_Written request_
Tally the lines containing the word "empty" and give the total alone.

_Dataset rows_

────────────────

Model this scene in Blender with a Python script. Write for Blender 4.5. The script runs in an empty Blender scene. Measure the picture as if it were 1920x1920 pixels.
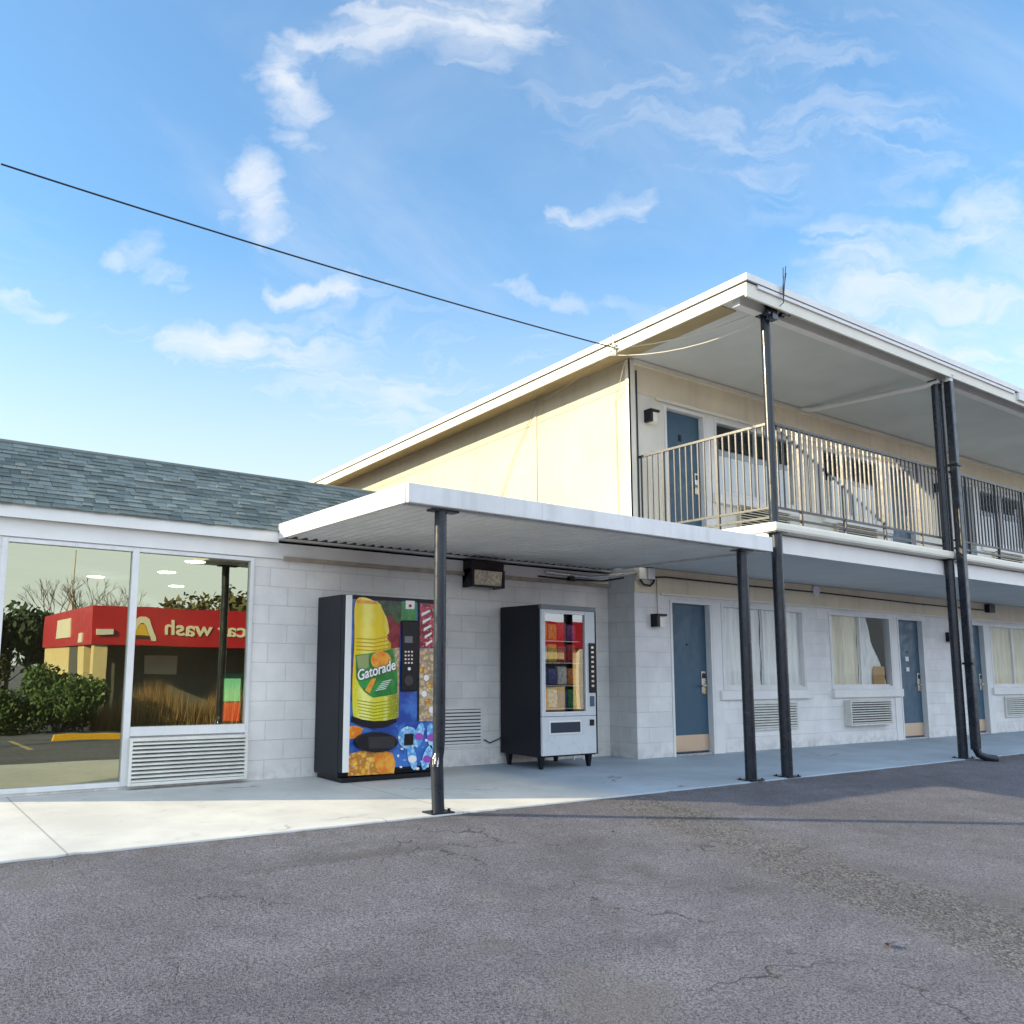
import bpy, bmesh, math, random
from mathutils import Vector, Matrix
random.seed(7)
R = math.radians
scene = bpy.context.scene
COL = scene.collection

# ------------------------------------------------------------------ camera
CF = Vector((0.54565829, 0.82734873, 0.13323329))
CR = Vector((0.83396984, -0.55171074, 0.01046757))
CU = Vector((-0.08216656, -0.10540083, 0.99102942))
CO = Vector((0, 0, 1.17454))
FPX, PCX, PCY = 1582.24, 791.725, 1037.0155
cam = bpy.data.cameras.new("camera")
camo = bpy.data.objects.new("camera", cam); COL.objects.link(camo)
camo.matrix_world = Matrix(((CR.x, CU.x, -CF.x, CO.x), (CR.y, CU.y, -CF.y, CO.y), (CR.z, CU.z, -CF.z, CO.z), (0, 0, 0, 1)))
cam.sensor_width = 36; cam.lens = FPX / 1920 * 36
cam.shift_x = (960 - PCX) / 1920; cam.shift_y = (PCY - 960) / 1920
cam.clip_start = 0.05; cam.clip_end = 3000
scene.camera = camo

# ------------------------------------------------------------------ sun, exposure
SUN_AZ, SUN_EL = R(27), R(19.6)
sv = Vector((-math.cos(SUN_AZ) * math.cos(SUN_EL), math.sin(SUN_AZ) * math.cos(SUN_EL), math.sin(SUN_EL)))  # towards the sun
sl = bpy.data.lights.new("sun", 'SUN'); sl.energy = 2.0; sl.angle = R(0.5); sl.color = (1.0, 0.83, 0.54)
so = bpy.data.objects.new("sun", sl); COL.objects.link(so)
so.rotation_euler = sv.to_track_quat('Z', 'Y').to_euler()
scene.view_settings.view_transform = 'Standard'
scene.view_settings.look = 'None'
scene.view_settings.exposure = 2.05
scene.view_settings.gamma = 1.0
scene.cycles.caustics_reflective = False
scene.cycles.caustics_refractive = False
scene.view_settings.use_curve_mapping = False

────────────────

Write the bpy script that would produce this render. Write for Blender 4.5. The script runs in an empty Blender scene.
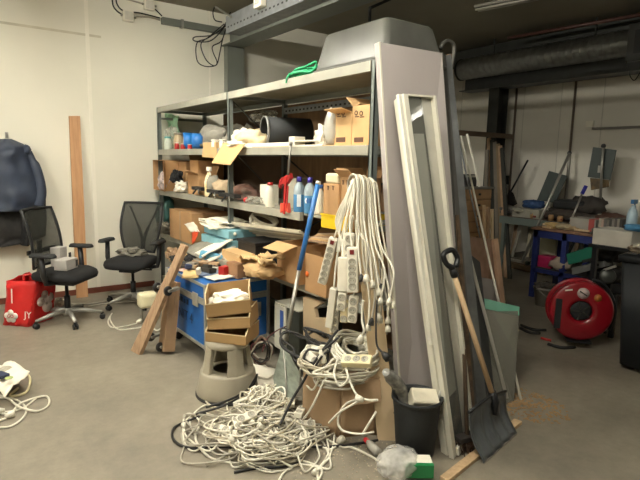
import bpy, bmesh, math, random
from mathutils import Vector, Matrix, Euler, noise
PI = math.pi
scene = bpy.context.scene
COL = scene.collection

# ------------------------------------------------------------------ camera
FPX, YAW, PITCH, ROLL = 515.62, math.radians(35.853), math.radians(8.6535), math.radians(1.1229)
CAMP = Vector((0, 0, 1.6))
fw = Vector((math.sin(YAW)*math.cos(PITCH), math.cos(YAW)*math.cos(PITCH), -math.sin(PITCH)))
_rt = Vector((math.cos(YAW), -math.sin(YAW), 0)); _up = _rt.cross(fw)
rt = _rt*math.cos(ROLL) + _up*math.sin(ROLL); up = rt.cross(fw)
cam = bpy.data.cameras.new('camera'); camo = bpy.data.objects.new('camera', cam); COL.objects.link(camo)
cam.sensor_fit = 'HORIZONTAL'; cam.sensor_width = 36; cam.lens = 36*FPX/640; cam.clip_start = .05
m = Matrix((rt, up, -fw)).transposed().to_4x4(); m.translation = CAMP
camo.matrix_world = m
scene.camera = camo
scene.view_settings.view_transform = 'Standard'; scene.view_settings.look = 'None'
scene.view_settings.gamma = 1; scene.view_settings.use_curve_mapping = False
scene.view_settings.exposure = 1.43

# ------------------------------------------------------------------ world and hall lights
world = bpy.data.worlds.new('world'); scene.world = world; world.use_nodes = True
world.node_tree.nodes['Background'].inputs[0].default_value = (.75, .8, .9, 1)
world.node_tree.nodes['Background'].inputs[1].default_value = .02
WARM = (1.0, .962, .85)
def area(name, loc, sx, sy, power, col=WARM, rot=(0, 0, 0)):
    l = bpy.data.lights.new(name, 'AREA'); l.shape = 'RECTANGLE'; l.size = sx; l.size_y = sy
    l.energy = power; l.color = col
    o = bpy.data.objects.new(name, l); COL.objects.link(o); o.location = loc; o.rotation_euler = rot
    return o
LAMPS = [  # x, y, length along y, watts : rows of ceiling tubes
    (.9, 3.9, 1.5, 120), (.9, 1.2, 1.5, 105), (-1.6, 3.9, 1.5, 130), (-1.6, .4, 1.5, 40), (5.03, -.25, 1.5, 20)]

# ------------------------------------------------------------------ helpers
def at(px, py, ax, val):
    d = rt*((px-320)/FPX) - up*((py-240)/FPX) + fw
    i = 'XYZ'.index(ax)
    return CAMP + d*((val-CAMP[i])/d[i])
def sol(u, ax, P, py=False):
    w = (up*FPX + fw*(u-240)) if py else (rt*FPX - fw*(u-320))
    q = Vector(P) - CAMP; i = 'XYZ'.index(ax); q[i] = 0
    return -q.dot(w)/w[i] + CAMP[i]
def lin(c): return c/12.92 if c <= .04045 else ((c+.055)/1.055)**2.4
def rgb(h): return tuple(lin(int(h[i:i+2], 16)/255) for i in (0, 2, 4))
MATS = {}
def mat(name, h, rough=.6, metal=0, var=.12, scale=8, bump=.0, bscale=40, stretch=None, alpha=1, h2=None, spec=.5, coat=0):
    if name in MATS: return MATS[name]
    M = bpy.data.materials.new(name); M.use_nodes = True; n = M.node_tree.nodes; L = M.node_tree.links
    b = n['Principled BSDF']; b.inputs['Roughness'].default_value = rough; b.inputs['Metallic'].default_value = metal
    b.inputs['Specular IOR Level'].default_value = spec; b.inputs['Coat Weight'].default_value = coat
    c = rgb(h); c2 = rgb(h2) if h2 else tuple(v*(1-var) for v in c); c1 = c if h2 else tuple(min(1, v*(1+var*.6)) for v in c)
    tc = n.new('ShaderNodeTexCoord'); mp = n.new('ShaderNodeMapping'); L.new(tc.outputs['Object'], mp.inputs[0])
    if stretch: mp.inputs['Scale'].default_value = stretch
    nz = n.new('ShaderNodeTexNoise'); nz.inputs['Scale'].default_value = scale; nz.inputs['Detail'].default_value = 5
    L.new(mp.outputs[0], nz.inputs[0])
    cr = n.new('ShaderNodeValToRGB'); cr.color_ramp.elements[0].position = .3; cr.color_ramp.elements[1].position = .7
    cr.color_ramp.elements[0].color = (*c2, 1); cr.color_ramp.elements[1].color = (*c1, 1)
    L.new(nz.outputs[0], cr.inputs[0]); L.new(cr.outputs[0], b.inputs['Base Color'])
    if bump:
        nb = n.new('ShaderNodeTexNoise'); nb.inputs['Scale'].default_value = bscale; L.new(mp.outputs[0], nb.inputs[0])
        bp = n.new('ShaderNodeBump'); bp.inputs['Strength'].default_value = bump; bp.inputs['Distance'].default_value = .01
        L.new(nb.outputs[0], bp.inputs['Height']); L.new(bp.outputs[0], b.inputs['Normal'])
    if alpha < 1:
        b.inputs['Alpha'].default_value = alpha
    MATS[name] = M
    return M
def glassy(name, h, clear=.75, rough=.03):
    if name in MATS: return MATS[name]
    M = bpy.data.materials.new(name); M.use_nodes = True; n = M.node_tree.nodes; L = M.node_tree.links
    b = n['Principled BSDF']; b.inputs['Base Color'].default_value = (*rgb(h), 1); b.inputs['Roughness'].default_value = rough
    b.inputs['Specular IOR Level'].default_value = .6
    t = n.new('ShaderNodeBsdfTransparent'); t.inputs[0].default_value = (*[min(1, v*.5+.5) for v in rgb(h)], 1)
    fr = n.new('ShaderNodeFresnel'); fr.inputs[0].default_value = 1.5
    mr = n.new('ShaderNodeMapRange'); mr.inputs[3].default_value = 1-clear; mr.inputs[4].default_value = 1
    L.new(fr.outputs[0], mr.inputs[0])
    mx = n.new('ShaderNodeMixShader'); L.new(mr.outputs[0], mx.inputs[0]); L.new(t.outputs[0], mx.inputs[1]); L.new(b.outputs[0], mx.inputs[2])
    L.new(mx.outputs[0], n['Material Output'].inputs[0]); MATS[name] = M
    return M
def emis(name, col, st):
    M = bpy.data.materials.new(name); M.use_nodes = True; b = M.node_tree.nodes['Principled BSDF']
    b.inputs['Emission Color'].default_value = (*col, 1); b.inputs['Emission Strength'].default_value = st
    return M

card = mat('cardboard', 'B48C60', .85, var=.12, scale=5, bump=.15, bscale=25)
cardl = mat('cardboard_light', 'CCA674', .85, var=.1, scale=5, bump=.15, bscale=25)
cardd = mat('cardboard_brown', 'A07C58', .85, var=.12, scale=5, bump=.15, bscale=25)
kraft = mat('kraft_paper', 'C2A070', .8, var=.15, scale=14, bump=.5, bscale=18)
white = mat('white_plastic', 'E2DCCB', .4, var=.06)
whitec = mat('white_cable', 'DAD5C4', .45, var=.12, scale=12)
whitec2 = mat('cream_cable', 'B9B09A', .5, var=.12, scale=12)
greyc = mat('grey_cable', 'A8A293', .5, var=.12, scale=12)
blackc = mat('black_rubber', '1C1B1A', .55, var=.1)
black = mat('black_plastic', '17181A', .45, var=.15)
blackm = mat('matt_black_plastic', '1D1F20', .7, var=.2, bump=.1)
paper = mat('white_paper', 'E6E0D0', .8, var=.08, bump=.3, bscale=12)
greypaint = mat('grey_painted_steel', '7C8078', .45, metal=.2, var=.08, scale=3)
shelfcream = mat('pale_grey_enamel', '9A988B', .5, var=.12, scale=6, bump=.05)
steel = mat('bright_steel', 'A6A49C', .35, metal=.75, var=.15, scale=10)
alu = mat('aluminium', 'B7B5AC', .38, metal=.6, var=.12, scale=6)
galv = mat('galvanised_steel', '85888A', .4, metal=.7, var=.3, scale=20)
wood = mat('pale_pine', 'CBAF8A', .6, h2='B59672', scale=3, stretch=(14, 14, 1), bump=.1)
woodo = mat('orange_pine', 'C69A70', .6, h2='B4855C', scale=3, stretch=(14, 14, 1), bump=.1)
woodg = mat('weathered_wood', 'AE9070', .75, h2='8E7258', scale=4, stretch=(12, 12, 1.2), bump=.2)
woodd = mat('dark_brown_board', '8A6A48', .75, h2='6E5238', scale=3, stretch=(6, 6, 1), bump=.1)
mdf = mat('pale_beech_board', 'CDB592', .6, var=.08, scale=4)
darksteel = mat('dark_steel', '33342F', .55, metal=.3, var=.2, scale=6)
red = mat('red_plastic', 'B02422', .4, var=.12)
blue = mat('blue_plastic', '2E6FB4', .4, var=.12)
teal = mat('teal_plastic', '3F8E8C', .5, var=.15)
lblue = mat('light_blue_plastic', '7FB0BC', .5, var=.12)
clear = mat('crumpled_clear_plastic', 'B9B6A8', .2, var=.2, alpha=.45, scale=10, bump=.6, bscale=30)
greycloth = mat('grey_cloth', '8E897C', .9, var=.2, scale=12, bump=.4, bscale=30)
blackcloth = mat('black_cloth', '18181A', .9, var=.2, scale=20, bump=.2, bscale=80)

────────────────

_Result of this task_
2